Soap-film shots tell more about swirls

Science News, August 22, 1998 by Peter Ulrich Weiss

In the iridescent eddies of a soap film, scientists see a parallel to the whirling flows of Earth's thin coating of atmosphere and oceans. The analogy also extends to sister planets, whose turbulent phenomena befuddle fluid-flow experts.

Past laboratory studies of soap-film turbulence have generated wishy-washy results because experimenters have been limited to recording the velocity of flowing films at a single point. Now, a research team at Los Alamos National Laboratory has leaped that hurdle with an apparatus that simultaneously measures velocities at thousands of points in a patch of cascading film.

"They're pushing the instrumentation about as hard as you could," says John Sommerer at Johns Hopkins University.

In the latest version of the experiment, a continuously replenished film of soapy water races more than a meter down two nylon wires strung 6 centimeters apart.
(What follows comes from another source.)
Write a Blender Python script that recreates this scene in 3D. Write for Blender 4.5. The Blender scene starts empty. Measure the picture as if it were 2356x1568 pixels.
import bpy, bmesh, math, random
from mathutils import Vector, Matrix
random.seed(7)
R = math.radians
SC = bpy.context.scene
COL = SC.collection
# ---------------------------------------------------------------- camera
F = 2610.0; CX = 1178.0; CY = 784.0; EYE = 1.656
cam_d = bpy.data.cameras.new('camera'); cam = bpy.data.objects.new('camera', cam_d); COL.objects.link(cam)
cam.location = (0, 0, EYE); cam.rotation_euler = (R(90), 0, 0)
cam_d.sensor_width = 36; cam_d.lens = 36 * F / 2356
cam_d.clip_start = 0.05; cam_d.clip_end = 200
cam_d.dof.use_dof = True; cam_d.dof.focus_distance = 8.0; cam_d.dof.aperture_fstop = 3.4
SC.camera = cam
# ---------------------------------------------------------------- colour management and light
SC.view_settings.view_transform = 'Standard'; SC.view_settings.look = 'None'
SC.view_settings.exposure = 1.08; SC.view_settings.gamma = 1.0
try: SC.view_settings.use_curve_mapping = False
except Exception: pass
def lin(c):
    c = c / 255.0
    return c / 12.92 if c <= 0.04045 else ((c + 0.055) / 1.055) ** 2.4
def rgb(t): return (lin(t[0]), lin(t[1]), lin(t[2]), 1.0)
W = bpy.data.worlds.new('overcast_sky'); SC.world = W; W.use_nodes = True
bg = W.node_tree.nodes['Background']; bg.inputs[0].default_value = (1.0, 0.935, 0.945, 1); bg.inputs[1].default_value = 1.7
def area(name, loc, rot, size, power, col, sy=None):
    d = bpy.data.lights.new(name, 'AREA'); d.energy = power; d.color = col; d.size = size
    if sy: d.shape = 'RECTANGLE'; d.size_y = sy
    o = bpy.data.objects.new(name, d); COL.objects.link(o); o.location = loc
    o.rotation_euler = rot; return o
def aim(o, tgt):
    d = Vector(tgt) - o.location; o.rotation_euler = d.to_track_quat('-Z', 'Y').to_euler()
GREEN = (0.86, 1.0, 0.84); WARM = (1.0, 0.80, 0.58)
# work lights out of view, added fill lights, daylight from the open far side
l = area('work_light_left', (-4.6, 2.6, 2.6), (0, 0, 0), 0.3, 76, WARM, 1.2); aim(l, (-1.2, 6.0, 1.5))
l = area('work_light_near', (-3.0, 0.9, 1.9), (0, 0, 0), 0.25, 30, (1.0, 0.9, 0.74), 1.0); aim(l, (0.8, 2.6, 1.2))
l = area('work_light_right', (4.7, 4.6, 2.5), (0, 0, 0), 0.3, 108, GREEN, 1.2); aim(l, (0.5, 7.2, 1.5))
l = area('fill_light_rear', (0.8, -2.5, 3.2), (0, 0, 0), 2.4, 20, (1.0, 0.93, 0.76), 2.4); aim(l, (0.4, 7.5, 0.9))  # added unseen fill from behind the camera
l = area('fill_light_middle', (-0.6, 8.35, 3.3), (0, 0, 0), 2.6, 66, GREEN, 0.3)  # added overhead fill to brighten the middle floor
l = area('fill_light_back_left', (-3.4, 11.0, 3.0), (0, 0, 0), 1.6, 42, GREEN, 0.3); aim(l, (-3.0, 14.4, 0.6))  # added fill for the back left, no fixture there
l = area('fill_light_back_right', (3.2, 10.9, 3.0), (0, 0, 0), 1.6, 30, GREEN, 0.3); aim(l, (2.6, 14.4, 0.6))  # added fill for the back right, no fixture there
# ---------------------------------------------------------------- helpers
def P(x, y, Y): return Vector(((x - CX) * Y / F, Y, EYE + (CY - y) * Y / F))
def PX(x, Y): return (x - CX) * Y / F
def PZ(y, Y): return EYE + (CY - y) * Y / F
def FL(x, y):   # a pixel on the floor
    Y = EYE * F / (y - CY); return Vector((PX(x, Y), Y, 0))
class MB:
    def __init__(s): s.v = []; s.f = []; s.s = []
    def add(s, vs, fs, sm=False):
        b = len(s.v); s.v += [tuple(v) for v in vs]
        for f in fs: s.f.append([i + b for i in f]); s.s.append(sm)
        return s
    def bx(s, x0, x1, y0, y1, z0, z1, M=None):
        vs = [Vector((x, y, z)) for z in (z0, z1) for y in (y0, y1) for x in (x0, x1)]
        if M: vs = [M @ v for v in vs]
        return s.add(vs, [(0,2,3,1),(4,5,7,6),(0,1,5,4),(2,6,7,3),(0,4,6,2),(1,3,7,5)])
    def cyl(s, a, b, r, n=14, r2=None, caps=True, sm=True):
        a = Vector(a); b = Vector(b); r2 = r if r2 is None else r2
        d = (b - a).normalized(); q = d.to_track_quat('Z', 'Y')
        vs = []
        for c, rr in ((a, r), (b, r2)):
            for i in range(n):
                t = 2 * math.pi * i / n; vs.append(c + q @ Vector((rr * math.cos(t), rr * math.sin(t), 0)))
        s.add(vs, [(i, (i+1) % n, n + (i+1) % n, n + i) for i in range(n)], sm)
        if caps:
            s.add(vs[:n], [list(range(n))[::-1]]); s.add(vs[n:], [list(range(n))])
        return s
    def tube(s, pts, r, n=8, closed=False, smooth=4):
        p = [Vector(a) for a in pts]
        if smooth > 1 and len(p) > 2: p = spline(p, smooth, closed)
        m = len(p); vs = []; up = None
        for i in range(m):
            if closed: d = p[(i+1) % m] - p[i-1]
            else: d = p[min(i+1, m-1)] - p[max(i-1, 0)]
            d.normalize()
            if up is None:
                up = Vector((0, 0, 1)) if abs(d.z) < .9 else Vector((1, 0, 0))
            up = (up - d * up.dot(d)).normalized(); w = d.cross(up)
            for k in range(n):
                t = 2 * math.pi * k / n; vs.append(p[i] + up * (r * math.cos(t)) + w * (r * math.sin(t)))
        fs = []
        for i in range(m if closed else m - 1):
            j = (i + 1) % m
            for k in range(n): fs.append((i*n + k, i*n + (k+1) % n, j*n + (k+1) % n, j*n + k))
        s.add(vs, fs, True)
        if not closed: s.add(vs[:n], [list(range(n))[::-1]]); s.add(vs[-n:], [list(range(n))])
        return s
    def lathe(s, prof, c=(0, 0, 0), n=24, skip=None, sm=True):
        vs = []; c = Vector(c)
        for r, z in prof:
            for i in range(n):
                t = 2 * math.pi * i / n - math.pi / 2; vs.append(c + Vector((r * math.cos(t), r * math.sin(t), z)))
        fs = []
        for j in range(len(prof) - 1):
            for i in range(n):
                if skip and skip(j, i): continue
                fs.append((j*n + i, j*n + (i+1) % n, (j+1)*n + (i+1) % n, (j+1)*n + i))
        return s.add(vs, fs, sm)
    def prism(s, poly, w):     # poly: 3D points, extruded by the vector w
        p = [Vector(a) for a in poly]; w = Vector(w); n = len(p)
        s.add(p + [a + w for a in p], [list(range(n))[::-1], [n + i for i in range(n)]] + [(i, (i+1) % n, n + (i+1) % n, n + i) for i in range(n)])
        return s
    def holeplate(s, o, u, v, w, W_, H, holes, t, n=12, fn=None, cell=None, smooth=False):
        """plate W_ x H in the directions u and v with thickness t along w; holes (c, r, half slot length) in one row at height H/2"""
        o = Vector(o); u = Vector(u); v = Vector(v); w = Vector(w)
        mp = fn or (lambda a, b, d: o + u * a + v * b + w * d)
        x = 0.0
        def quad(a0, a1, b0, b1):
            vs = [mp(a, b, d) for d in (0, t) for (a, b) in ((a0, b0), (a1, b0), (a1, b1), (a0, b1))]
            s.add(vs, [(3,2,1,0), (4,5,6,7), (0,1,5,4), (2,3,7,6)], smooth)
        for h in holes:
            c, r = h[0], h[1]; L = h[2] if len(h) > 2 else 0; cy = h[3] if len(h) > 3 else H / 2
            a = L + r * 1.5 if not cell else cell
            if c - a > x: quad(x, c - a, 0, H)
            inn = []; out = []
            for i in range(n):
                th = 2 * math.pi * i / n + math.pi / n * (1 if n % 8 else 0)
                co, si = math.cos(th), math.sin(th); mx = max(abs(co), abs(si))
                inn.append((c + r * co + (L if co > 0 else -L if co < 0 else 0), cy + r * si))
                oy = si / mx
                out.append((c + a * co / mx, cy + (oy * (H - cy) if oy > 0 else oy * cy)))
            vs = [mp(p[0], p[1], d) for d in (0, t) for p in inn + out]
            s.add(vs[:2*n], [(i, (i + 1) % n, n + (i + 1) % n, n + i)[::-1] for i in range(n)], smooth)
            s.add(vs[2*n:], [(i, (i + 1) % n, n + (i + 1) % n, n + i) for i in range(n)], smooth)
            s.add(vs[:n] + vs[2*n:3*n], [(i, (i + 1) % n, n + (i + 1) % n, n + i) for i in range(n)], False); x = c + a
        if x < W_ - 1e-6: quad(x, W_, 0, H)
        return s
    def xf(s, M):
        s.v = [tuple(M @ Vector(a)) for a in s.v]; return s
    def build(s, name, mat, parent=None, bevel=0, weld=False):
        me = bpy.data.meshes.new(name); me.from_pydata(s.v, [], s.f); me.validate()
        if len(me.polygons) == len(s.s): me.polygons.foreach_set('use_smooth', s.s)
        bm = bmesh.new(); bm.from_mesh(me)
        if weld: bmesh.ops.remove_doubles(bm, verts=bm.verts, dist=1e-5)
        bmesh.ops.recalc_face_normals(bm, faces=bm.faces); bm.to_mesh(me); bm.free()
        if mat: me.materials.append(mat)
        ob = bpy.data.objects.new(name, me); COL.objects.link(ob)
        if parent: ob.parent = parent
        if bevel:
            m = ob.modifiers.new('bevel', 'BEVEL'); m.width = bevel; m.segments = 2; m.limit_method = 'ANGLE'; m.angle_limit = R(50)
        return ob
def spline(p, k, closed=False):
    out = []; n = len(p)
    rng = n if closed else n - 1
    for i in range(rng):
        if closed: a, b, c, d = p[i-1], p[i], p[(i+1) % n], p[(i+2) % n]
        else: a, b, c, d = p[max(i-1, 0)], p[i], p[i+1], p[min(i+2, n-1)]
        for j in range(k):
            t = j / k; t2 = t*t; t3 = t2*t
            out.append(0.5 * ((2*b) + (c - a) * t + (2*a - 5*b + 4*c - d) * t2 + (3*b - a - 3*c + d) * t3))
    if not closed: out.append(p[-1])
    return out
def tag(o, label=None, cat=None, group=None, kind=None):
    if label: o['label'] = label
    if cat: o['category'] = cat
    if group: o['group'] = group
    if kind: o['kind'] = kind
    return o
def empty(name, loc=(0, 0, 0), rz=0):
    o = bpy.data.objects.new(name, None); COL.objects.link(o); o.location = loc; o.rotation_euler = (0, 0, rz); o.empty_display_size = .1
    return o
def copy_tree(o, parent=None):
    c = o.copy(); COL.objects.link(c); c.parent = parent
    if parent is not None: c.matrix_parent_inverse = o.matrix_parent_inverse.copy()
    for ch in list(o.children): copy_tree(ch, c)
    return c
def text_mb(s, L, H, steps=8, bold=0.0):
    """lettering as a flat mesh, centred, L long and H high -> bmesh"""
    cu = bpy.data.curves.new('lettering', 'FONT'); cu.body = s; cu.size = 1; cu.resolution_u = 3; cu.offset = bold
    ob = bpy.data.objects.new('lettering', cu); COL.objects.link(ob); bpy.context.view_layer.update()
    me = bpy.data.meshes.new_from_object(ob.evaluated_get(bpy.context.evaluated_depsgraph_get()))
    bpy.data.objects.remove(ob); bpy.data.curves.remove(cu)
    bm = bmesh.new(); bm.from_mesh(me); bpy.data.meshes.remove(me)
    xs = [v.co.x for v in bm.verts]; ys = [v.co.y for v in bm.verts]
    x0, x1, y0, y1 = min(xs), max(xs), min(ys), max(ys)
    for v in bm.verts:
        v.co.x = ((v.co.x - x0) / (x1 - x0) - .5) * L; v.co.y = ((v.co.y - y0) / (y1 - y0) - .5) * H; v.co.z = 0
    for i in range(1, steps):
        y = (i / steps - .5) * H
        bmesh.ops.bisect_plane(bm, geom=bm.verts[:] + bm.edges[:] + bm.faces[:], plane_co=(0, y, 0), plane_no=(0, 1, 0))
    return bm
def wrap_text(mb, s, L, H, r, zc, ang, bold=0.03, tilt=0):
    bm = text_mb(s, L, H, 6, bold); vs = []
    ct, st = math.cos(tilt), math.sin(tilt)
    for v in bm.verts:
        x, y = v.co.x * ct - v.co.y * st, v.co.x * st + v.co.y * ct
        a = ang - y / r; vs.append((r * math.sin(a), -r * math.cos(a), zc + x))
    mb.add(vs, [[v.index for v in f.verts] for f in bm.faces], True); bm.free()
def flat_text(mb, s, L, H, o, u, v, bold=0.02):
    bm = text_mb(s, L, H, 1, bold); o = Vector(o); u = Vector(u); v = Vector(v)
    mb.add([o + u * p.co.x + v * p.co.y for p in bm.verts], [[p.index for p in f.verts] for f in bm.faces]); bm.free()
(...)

A comb inserted through the film induces swirling eddies downstream, which a digital camera records through a 5-centimeter-square window. Mixed into the water, microscopic spheres of titanium dioxide, the reflective substance in white paint, render the eddies visible.

By flashing strobe lights twice per camera exposure, the researchers create images that show the change in position of each of the thousands of marker particles. Computer analysis transforms the stop-action frames into velocities yielding, for the first time, a quantitative portrait of a soap film's swirls, report Michael Rivera of the University of Pittsburgh and Peter Vorobieff and Robert E. Ecke of Los Alamos in the August 17 Physical Review Letters.

The velocity data is sufficiently detailed for unprecedented mathematical examination of the turbulence, says Vorobieff. "This analysis allows us to explicitly compare our data to existing theories and provide benchmarks for people who do numerical calculations."

From their investigation, the researchers conclude that the observed turbulence is "roughly consistent" with two-dimensional turbulence theory. That model, however, assumes a uniform thickness of the film, which the researchers did not find. The camera detected plumping-up at the fringes of eddies, where more light was scattered by the increased number of marker particles.

Fluid dynamics researchers have had some doubts about soap films as a model for two-dimensional turbulence, Sommerer says, because they suspected that such films might have significant flow in the third dimension, evident as thickness variations. The finding that the film has ripples but still can be described by existing theory suggests that the flow in the third dimension is suitably small. That should inspire "increased confidence" in the results derived from soap-film turbulence studies, he says.

Given the striking images possible from their easy-to-build, inexpensive apparatus, Vorobieff and Ecke, are promoting it as a classroom tool for physics teachers.